Tumolo had unfinished business with the U.S. team on the field, but off of it, she spent time empowering her teammates to achieve their goals. At the same time, she used her growing platform to speak on her identity as a gay women’s lacrosse player and encourage others in the game to have the courage to be themselves.
As her coaching career began, first at Syracuse and then at Florida before moving to Oregon, Tumolo had her sights set on making the 2017 U.S. team heading to the World Cup in England.
After a grueling tryout process, Tumolo was standing on the practice field at Oregon when she got the call from coach Ricky Fried.
“I was at the 30-yard mark on a field, that's how memorable it was,” she joked. “I knew how I felt in 2013, so I kind of was ready for anything. When I answered the phone, he was happy to say that I made the team. It was an incredible feeling. Playing for your country and putting on the red, white and blue is the higher honor.”

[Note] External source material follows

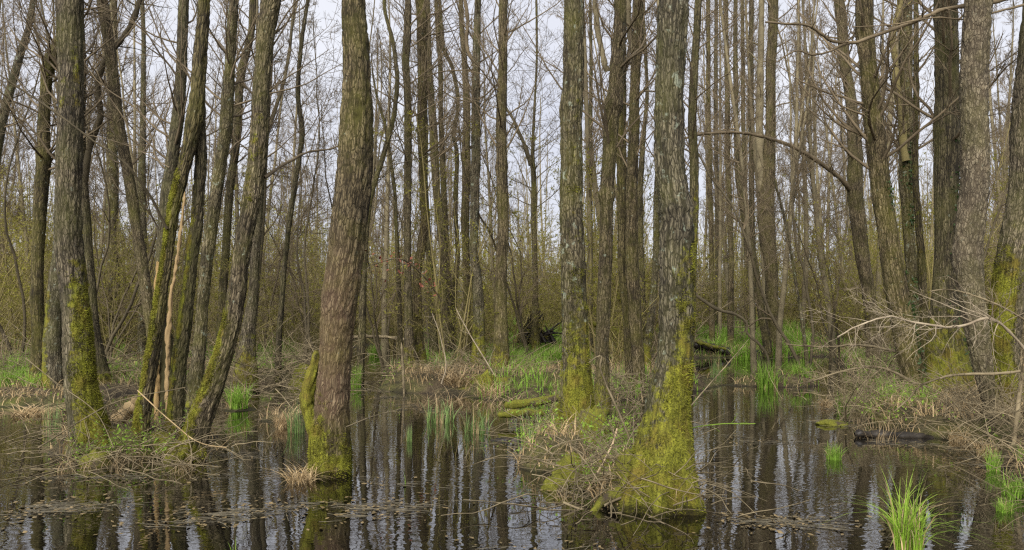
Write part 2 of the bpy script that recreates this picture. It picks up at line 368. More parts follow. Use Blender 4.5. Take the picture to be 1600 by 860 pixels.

Tumolo made the trip to Guildford, England to play for her first gold medal in the summer of 2017. She brought her world-class stick skills, her creativity and energy unmatched in program history. Before each game of the World Cup, sounds of Tumolo singing bounced off the walls of the U.S. locker room.
The go-to pre-game song was “Come on Over” by Christina Aguilera, but she also mixed in the national anthem.
“She would belt out any song that popped into her head," Carr joked.
On the field, she was just as impactful. Tumolo finished the gold-medal run for the U.S. with 12 goals and 17 assists — good for the seventh-best total in a single tournament. She followed the World Cup with another strong performance en route to the U.S. team’s gold medal in lacrosse’s first-ever World Games competition.